Moria brennt – unsere europäischen Werte gleich mit!

Moria brennt – unsere europäischen Werte gleich mit!

ENTTÄUSCHUNG. ANGST. WUT. Um diese drei Gefühle und ihre Ausprägungen dreht sich die gesamte „Flüchtlingskrise“. Ihr denkt, ich bilde damit nur einen Blickwinkel ab?

Du lebst in deiner Heimatstadt, dort bist du glücklich, auch wenn nicht immer alles einfach ist. Du gehst zur Schule, du triffst dich mit deinen Freunden. Deiner Familie geht es gut, ihr kommt über die Runden und habt meist genug Essen auf den Tisch.

Im Laufe der Zeit nimmst du Veränderungen in deinem Land wahr, die Regierung nimmt dir Freiheiten weg und radikale Islamisten versuchen die Schwäche des Staates für sich zu nutzen und einige andere Gruppen tun es diesen gleich. Du bist ENTTÄUSCHT  davon, dass dein Land immer stärker in die Krise stürzt und der Staat dich nicht mehr schützen kann.

Und wieder vergeht ein bisschen Zeit und du findest dich an einem Marktplatz wieder. Plötzlich fallen viele Schüsse, du hörst einen lauten Knall . Du siehst Menschen, die schreien. Menschen, die bluten, Menschen, die sterben und Menschen, die rennen. Du rennst!

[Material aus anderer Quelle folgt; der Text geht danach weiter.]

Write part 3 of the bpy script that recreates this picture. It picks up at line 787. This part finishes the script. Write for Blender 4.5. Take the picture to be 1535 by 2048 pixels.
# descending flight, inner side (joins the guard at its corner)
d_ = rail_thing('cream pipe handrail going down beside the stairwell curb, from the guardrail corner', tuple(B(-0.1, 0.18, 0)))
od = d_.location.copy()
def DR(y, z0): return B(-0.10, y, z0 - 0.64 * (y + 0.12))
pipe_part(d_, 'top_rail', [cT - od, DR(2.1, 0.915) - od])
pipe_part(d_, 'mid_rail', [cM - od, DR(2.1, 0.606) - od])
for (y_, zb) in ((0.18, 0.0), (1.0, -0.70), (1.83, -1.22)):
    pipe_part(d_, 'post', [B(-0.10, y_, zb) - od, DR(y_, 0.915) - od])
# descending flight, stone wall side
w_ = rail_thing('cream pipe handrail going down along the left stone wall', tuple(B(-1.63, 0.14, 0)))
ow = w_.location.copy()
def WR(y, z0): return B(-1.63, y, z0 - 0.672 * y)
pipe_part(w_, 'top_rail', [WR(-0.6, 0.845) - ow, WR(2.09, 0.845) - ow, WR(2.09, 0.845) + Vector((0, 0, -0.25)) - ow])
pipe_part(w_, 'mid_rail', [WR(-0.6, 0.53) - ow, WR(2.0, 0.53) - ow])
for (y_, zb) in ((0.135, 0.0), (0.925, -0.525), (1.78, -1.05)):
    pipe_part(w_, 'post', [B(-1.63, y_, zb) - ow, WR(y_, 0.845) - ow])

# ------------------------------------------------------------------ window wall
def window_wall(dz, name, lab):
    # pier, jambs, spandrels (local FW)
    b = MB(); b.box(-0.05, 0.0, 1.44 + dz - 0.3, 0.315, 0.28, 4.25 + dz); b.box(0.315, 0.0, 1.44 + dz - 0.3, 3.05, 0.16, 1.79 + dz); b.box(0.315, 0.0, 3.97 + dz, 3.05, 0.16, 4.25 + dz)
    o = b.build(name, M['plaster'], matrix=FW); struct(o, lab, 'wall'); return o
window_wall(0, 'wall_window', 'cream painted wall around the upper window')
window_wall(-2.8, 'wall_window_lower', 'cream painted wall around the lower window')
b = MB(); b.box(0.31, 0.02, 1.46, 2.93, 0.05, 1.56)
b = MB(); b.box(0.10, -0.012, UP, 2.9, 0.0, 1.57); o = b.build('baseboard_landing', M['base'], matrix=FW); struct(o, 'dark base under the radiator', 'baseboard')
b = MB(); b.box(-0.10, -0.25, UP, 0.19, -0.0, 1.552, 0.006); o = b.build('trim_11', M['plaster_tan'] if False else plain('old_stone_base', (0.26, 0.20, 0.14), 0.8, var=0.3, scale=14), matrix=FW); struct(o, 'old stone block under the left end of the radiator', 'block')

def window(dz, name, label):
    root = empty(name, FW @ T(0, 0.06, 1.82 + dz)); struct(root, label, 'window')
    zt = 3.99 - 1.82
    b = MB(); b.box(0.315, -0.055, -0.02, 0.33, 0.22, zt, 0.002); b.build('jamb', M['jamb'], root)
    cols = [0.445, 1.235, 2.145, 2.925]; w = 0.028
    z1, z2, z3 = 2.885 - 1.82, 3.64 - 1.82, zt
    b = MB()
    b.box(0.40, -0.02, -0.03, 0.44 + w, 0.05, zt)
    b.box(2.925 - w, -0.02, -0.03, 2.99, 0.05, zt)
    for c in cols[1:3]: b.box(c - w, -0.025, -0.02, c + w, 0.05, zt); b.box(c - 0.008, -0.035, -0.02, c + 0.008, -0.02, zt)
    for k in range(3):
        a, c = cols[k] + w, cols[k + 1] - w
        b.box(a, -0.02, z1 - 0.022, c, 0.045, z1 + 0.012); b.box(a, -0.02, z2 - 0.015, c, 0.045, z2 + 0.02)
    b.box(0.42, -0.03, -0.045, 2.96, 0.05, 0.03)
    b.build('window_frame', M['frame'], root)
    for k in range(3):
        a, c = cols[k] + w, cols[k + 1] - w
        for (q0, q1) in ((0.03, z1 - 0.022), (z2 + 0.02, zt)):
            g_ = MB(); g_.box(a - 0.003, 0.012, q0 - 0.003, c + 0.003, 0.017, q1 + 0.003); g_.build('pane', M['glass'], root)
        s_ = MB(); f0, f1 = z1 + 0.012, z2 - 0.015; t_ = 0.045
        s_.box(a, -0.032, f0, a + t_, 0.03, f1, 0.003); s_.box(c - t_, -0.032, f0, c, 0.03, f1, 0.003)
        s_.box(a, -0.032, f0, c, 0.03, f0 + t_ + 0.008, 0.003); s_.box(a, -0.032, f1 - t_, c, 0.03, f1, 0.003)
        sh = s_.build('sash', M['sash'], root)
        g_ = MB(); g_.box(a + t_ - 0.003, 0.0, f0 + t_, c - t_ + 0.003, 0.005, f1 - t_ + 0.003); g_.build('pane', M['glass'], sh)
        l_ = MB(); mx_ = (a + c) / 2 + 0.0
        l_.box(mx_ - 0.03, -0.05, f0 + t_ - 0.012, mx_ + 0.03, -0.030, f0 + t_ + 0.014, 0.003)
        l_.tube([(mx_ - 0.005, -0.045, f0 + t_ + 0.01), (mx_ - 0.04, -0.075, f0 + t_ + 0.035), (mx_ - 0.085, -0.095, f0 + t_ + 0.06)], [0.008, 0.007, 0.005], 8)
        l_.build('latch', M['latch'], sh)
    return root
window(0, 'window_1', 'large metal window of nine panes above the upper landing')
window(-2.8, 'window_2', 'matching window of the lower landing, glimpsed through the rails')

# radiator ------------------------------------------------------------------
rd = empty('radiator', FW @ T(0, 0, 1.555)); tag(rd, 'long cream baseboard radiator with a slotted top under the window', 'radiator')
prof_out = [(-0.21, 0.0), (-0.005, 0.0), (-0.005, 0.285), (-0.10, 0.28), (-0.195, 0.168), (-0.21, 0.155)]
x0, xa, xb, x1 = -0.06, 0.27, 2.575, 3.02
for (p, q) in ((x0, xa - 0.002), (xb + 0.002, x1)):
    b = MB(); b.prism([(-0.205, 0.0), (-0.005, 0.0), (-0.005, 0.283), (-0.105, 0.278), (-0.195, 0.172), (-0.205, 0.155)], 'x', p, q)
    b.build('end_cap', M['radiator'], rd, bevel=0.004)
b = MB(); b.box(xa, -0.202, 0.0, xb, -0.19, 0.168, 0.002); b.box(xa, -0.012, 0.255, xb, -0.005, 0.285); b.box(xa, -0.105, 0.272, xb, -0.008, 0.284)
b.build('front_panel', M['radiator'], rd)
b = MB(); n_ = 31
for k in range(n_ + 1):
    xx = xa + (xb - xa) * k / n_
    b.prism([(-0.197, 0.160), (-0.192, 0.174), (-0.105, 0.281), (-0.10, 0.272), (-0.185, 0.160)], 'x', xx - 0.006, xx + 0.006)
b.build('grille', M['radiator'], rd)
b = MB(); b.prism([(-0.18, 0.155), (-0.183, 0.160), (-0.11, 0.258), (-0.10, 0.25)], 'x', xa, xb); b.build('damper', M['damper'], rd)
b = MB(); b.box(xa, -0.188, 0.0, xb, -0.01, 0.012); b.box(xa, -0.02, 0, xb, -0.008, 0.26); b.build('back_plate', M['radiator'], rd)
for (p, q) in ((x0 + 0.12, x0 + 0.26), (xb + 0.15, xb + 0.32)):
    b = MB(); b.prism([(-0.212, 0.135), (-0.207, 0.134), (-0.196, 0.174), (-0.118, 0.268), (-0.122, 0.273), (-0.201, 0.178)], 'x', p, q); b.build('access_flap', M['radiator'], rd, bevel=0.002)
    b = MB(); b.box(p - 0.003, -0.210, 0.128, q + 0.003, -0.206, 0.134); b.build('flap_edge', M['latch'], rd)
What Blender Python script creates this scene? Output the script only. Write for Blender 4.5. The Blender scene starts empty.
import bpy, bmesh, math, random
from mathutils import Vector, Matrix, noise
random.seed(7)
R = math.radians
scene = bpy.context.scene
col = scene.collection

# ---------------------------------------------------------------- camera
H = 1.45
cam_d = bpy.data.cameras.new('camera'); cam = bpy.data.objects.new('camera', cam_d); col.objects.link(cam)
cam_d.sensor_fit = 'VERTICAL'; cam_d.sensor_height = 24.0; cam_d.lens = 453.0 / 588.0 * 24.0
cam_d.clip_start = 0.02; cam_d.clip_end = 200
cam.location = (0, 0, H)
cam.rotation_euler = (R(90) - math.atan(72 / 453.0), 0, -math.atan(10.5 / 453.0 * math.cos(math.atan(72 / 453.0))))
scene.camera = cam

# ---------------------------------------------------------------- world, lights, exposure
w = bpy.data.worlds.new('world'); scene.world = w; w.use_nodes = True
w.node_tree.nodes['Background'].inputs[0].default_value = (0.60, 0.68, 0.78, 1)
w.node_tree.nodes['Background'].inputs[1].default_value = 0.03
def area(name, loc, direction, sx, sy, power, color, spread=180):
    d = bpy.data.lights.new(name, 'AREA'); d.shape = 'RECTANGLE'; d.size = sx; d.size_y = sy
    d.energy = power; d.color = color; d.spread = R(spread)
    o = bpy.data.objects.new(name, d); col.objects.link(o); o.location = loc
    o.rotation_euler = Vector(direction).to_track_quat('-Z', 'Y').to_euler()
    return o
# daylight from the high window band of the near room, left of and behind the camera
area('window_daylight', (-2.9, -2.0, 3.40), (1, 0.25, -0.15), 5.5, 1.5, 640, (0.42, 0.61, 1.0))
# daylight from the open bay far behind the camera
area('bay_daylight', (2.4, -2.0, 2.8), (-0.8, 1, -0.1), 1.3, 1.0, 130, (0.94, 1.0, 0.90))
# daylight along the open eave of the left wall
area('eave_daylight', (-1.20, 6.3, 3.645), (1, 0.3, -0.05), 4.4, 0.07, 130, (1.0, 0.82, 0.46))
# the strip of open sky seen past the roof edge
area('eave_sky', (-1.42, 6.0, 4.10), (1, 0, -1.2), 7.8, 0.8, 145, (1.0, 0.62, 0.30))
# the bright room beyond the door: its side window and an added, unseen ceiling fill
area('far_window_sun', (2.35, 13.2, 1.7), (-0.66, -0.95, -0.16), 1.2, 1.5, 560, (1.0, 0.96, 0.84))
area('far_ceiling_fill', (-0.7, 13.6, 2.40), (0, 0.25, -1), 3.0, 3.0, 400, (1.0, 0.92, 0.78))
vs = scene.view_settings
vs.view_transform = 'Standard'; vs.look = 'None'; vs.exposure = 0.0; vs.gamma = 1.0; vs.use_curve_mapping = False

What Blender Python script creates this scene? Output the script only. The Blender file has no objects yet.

Du rennst weiter, du hast ANGST um dein Leben und deine Zukunft, um das Leben deiner Familie, um das Leben deiner Freunde.  Mittlerweile nimmt deine Stadt mehr und mehr die Gestalt einer Ruine an, alle leben nun in permanenter ANGST und sind dem Terror ausgeliefert. Du bist verzweifelt und mit deiner Psyche am Ende. Der Rest deiner Familie sammelt ihr ganzes Geld zusammen, denn du sollst aus dieser Lage befreit werden, du sollst flüchten weg von Elend, Leid und ANGST. Du sollst leben können.

Dir wird ein Weg raus beschrieben und Begleitung zugesichert, dein Ziel ist Europa. Du hast schon einiges über Europa gehört, ein Bündnis aus weit entwickelten (Industrie-)Staaten mit florierender Wirtschaft, vielen freien Arbeitsplätzen und freien, toleranten Menschen. Du hoffst, dort ein neues Leben anfangen zu können, dort Teil der Gesellschaft zu werden und deinen Beitrag zu leisten. Immer mit dem Wunsch, dass auch mal dein Land solche Zeiten erfahren wird. Du bist auf dem Weg. Tagelanger Marsch an die Grenze und du schaffst es in die Türkei. Du hast wieder Hoffnung.

Du hast Geschichten von der Mittelmeerüberfahrt auf die griechischen Inseln gehört, aber selbst als du im vollkommen überfüllten Schlauchboot sitzt, hättest du nie gedacht, dass du von der Küstenwache an der europäischen Außengrenze wieder aufs Meer getrieben wirst, viele Tage ohne Wasser und Essen sowie medizinische Versorgung. Du hättest nie gedacht, dass dein Leben zum Spielball geostrategischer und innenpolitischer Interessen der europäischen Nationen wird. Dir dämmert langsam: Die europäischen Werte könnten nur eine Illusion sein. Du bist nun nicht nur ENTTÄUSCHT und hast ANGST sondern bist auch schon WÜTEND von all den Schikanen.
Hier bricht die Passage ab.